**DATA EXCERPT**
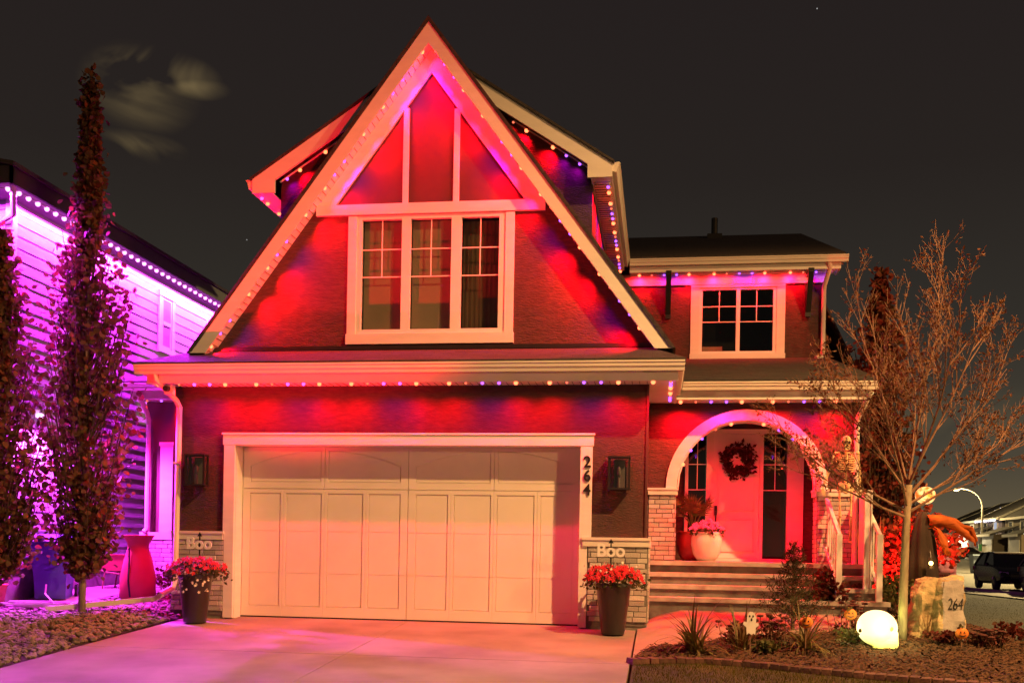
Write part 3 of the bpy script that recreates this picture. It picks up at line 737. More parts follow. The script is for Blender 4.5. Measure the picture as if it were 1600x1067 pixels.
# ---- porch
AY = 16.2; ACX, ACZ, AR, ARO = 1.29, 2.06, 1.07, 1.225
gutter_run(.285, 3.12, 15.58, 3.50, 3.62)
part(MB().box(.20, 3.02, 15.701, 15.73, 3.37, 3.60).box(2.99, 3.02, 15.73, 20, 3.37, 3.6), 'fascia', 'trim')
part(MB().slab([(.285, 15.6, 3.655), (3.16, 15.6, 3.655), (3.0, 19.6, 4.72), (-.2, 19.6, 4.72), (-.2, 15.75, 3.70)], .03), 'porch_roof', 'shingle')
part(MB().box(-.2, 2.99, 15.73, 16.199, 3.39, 3.40), 'soffit', 'vinyl')
PX0, PX1 = GX1, 2.96
n = 28
arc = [(ACX + AR * math.cos(math.pi * i / n), ACZ + AR * math.sin(math.pi * i / n)) for i in range(n + 1)]
poly = [(PX1, 2.06), (PX1, 3.42), (PX0, 3.42), (PX0, 2.06)] + arc[::-1]
part(MB().pxz(poly, AY, AY + .36), 'porch_wall', 'stucco')
arco = [(ACX + ARO * math.cos(math.pi * i / n), ACZ + ARO * math.sin(math.pi * i / n)) for i in range(n + 1)]
am = MB()
for i in range(n):
    am.pxz([arc[i], arco[i], arco[i + 1], arc[i + 1]], AY - .045, AY - .001)
part(am, 'arch_trim', 'trim')
ai = MB()
ar2 = [(ACX + (AR - .012) * math.cos(math.pi * i / n), ACZ + (AR - .012) * math.sin(math.pi * i / n)) for i in range(n + 1)]
for i in range(n): ai.pxz([ar2[i], arc[i], arc[i + 1], ar2[i + 1]], AY - .04, AY + .37)
part(ai, 'arch_lining', 'trim')
LZ = .93
pl = part(MB().box(PX0, ACX - AR - .01, AY, AY + .36, LZ, 1.98), 'brick_pier', 'mortar'); brick_face(pl, (PX0 + .02, AY), (ACX - AR - .01, AY), LZ + .01, 1.955, .022, seed=5); brick_face(pl, (ACX - AR - .01, AY), (ACX - AR - .01, AY + .36), LZ + .01, 1.955, .016, seed=6)
pr = part(MB().box(ACX + AR + .01, PX1, AY, AY + .36, LZ - .7, 1.98), 'brick_pier', 'mortar'); brick_face(pr, (ACX + AR + .01, AY), (PX1, AY), LZ - .68, 1.955, .022, seed=7); brick_face(pr, (ACX + AR + .01, AY + .36), (ACX + AR + .01, AY), LZ + .01, 1.955, .016, seed=8)
for xa, xb in ((PX0 + .01, ACX - AR + .03), (ACX + AR - .03, PX1 + .04)):
    part(MB().box(xa, xb, AY - .05, AY + .38, 1.955, 2.06).box(xa - .01, xb + .01, AY - .065, AY + .39, 2.03, 2.062), 'pier_cap', 'capstone')
# inside of the porch
DY = 17.6; ES = (DY / 19.9)
def ex(x): return x * ES
def ez(z): return CAM_Z + (z - CAM_Z) * ES
part(MB().box(GX1, -.02, AY + .36, DY, LZ, 3.42), 'porch_side_wall', 'stucco'); part(MB().box(2.62, 2.96, AY + .36, DY, LZ - .7, 3.42), 'porch_side_wall', 'stucco')
part(MB().box(-.1, 2.7, AY + .36, DY + .2, 3.40, 3.44), 'porch_ceiling', 'vinyl')
X_ = [ex(v) for v in (.44, .50, .84, .97, 1.83, 1.90, 2.34, 2.64)]; T0, T1 = ez(3.34), ez(3.42)
b = MB().box(-.3, X_[0] - .005, DY, DY + .2, LZ, 3.5).box(X_[7] + .005, 3.0, DY, DY + .2, LZ, 3.5).box(X_[0] - .005, X_[7] + .005, DY, DY + .2, T1, 3.5)
part(b, 'porch_back_wall', 'stucco')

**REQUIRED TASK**
Repeat the data exactly, excluding the pictures.

**EXERCISE OUTPUT**
Write part 3 of the bpy script that recreates this picture. It picks up at line 737. More parts follow. The script is for Blender 4.5. Measure the picture as if it were 1600x1067 pixels.
# ---- porch
AY = 16.2; ACX, ACZ, AR, ARO = 1.29, 2.06, 1.07, 1.225
gutter_run(.285, 3.12, 15.58, 3.50, 3.62)
part(MB().box(.20, 3.02, 15.701, 15.73, 3.37, 3.60).box(2.99, 3.02, 15.73, 20, 3.37, 3.6), 'fascia', 'trim')
part(MB().slab([(.285, 15.6, 3.655), (3.16, 15.6, 3.655), (3.0, 19.6, 4.72), (-.2, 19.6, 4.72), (-.2, 15.75, 3.70)], .03), 'porch_roof', 'shingle')
part(MB().box(-.2, 2.99, 15.73, 16.199, 3.39, 3.40), 'soffit', 'vinyl')
PX0, PX1 = GX1, 2.96
n = 28
arc = [(ACX + AR * math.cos(math.pi * i / n), ACZ + AR * math.sin(math.pi * i / n)) for i in range(n + 1)]
poly = [(PX1, 2.06), (PX1, 3.42), (PX0, 3.42), (PX0, 2.06)] + arc[::-1]
part(MB().pxz(poly, AY, AY + .36), 'porch_wall', 'stucco')
arco = [(ACX + ARO * math.cos(math.pi * i / n), ACZ + ARO * math.sin(math.pi * i / n)) for i in range(n + 1)]
am = MB()
for i in range(n):
    am.pxz([arc[i], arco[i], arco[i + 1], arc[i + 1]], AY - .045, AY - .001)
part(am, 'arch_trim', 'trim')
ai = MB()
ar2 = [(ACX + (AR - .012) * math.cos(math.pi * i / n), ACZ + (AR - .012) * math.sin(math.pi * i / n)) for i in range(n + 1)]
for i in range(n): ai.pxz([ar2[i], arc[i], arc[i + 1], ar2[i + 1]], AY - .04, AY + .37)
part(ai, 'arch_lining', 'trim')
LZ = .93
pl = part(MB().box(PX0, ACX - AR - .01, AY, AY + .36, LZ, 1.98), 'brick_pier', 'mortar'); brick_face(pl, (PX0 + .02, AY), (ACX - AR - .01, AY), LZ + .01, 1.955, .022, seed=5); brick_face(pl, (ACX - AR - .01, AY), (ACX - AR - .01, AY + .36), LZ + .01, 1.955, .016, seed=6)
pr = part(MB().box(ACX + AR + .01, PX1, AY, AY + .36, LZ - .7, 1.98), 'brick_pier', 'mortar'); brick_face(pr, (ACX + AR + .01, AY), (PX1, AY), LZ - .68, 1.955, .022, seed=7); brick_face(pr, (ACX + AR + .01, AY + .36), (ACX + AR + .01, AY), LZ + .01, 1.955, .016, seed=8)
for xa, xb in ((PX0 + .01, ACX - AR + .03), (ACX + AR - .03, PX1 + .04)):
    part(MB().box(xa, xb, AY - .05, AY + .38, 1.955, 2.06).box(xa - .01, xb + .01, AY - .065, AY + .39, 2.03, 2.062), 'pier_cap', 'capstone')
# inside of the porch
DY = 17.6; ES = (DY / 19.9)
def ex(x): return x * ES
def ez(z): return CAM_Z + (z - CAM_Z) * ES
part(MB().box(GX1, -.02, AY + .36, DY, LZ, 3.42), 'porch_side_wall', 'stucco'); part(MB().box(2.62, 2.96, AY + .36, DY, LZ - .7, 3.42), 'porch_side_wall', 'stucco')
part(MB().box(-.1, 2.7, AY + .36, DY + .2, 3.40, 3.44), 'porch_ceiling', 'vinyl')
X_ = [ex(v) for v in (.44, .50, .84, .97, 1.83, 1.90, 2.34, 2.64)]; T0, T1 = ez(3.34), ez(3.42)
b = MB().box(-.3, X_[0] - .005, DY, DY + .2, LZ, 3.5).box(X_[7] + .005, 3.0, DY, DY + .2, LZ, 3.5).box(X_[0] - .005, X_[7] + .005, DY, DY + .2, T1, 3.5)
part(b, 'porch_back_wall', 'stucco')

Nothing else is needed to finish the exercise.